• WRITTEN REQUEST: Check each line of the material below, and copy it if it holds the string "picture".

• DATA EXTRACT:
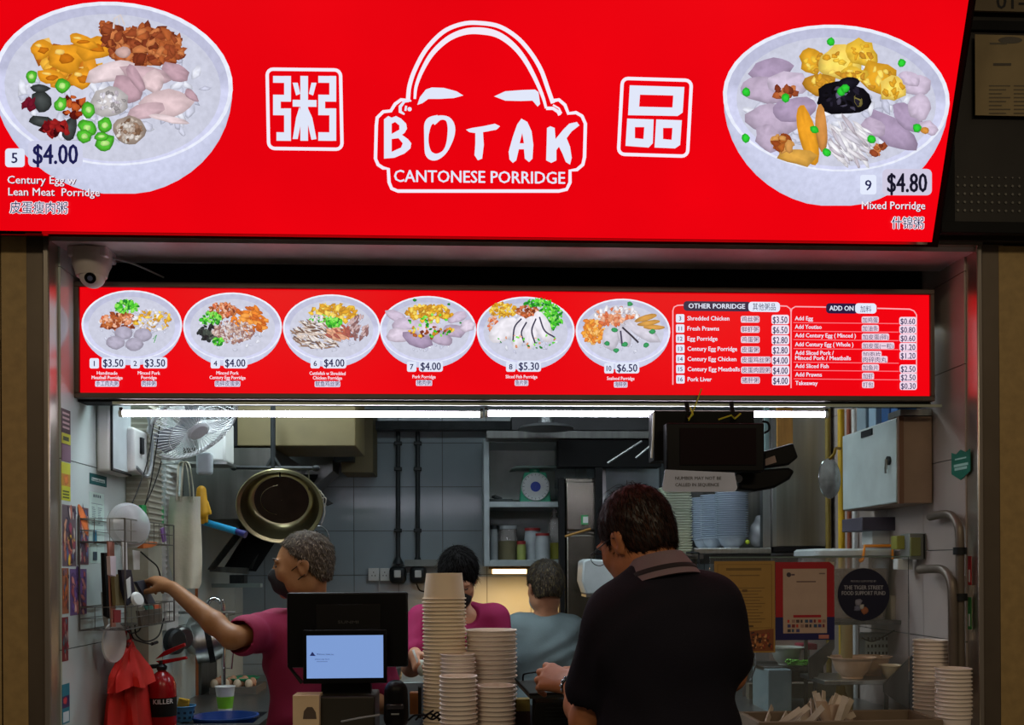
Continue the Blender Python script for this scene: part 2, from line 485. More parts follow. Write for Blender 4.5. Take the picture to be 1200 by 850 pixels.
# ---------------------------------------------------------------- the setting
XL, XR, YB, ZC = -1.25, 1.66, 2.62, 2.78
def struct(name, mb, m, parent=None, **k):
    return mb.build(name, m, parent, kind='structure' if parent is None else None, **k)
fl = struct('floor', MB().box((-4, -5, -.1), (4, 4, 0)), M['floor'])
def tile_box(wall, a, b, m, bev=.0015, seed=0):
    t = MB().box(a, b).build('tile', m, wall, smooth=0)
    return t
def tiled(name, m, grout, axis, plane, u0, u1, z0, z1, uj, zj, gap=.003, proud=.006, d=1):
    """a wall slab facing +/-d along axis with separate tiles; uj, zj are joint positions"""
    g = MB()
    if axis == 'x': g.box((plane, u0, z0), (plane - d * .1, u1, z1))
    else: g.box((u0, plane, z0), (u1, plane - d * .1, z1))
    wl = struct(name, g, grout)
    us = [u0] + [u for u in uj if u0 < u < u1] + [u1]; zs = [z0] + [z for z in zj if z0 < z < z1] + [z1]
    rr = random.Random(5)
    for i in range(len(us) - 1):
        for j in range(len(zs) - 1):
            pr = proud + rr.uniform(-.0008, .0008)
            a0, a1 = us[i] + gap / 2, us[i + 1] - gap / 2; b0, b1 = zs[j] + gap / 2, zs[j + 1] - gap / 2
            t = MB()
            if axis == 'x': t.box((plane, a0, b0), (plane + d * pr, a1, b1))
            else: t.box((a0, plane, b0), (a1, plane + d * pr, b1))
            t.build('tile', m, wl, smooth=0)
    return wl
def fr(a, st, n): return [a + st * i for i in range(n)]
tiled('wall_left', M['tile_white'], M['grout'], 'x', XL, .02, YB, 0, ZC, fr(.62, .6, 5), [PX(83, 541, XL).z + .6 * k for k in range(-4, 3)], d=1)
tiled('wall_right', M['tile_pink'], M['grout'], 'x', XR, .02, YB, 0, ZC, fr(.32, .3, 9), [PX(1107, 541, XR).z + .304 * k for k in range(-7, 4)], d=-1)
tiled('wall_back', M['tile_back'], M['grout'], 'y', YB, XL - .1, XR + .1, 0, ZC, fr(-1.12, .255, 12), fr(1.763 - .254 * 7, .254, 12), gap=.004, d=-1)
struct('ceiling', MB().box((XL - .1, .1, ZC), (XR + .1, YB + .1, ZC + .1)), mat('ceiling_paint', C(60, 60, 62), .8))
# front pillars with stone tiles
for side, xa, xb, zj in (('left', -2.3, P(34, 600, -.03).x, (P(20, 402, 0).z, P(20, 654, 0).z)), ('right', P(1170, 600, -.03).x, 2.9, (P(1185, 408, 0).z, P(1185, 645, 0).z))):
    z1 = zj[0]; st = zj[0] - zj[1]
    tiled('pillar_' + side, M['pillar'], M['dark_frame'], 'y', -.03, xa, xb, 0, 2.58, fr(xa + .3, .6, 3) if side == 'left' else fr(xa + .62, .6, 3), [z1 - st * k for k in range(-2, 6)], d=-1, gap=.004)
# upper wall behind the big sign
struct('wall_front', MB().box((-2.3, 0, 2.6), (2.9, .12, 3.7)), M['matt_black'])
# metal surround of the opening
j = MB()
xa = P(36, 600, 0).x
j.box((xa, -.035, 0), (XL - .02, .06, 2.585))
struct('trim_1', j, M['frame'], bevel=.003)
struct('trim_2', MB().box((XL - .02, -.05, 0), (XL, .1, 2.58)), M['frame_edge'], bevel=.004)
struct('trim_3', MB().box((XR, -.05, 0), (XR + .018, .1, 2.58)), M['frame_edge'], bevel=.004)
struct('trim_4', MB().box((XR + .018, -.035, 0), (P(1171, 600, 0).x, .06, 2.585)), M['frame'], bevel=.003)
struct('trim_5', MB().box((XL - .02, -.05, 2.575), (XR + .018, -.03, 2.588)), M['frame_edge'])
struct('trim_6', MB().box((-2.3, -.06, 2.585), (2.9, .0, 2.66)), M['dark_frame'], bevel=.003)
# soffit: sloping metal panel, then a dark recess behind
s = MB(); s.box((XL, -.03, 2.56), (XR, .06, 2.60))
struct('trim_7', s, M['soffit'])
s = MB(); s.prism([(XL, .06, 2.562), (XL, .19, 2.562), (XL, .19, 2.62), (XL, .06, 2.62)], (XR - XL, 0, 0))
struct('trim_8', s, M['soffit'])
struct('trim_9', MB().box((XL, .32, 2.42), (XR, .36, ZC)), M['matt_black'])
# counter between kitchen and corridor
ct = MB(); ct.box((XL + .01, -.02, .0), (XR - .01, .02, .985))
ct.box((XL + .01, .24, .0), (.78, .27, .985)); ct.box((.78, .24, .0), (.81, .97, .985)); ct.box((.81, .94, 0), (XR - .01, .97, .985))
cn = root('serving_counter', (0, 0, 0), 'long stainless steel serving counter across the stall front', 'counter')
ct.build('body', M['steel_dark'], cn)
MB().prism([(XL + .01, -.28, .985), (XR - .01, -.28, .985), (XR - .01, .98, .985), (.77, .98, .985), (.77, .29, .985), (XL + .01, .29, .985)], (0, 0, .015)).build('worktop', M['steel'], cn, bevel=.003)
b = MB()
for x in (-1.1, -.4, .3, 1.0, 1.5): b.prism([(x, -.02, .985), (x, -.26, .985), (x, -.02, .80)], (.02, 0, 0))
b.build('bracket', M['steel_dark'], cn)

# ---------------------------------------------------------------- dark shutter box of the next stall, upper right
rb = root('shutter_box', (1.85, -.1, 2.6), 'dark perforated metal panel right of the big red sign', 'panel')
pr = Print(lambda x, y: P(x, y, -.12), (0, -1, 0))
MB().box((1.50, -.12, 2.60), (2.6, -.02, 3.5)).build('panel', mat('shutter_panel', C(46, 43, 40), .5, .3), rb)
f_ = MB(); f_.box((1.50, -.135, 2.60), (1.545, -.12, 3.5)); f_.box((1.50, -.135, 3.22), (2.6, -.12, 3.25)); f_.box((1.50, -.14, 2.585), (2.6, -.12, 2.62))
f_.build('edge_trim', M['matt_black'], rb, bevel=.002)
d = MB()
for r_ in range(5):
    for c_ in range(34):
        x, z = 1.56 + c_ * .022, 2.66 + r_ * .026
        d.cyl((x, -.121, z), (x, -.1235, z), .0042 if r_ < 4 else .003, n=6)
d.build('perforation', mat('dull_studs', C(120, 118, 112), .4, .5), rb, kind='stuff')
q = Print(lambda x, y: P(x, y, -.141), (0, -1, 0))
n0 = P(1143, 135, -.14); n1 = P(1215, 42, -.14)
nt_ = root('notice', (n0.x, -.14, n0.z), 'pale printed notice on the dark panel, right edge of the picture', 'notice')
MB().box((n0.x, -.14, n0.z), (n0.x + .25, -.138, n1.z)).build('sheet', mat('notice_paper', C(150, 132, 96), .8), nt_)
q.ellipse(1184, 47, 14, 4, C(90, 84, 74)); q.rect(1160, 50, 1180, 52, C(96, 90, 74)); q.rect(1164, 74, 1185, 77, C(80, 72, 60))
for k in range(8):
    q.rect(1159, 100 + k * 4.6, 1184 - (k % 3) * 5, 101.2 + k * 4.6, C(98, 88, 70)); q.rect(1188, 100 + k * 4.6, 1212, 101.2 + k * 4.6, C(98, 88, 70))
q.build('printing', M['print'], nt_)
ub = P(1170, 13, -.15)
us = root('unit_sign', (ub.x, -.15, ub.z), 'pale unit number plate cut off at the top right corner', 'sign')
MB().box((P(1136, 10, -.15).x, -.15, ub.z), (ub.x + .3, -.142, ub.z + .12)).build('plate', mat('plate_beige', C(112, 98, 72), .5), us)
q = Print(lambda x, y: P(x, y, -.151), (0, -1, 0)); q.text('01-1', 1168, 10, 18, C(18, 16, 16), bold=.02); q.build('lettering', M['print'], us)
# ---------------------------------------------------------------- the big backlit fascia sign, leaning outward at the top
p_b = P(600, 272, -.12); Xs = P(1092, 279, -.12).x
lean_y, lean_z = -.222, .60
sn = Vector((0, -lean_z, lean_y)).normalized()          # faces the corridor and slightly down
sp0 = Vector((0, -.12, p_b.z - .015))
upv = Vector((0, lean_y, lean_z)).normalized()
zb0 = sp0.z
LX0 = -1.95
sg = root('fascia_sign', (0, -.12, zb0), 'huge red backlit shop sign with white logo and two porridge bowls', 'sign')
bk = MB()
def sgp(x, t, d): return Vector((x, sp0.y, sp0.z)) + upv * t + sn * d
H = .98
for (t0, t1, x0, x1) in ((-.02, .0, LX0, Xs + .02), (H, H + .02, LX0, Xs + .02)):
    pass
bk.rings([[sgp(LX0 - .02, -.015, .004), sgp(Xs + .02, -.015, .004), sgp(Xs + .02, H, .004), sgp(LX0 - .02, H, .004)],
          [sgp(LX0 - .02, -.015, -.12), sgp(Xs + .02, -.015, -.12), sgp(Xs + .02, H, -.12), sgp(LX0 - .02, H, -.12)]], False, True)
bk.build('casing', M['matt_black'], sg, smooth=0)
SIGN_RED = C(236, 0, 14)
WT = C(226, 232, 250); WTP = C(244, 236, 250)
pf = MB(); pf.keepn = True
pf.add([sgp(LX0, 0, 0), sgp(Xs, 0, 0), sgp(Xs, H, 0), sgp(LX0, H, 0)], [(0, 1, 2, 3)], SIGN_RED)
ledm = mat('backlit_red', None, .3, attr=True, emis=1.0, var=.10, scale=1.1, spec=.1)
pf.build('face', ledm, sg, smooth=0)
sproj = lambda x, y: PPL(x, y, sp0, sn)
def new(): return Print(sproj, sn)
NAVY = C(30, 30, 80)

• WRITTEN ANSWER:
Continue the Blender Python script for this scene: part 2, from line 485. More parts follow. Write for Blender 4.5. Take the picture to be 1200 by 850 pixels.
nt_ = root('notice', (n0.x, -.14, n0.z), 'pale printed notice on the dark panel, right edge of the picture', 'notice')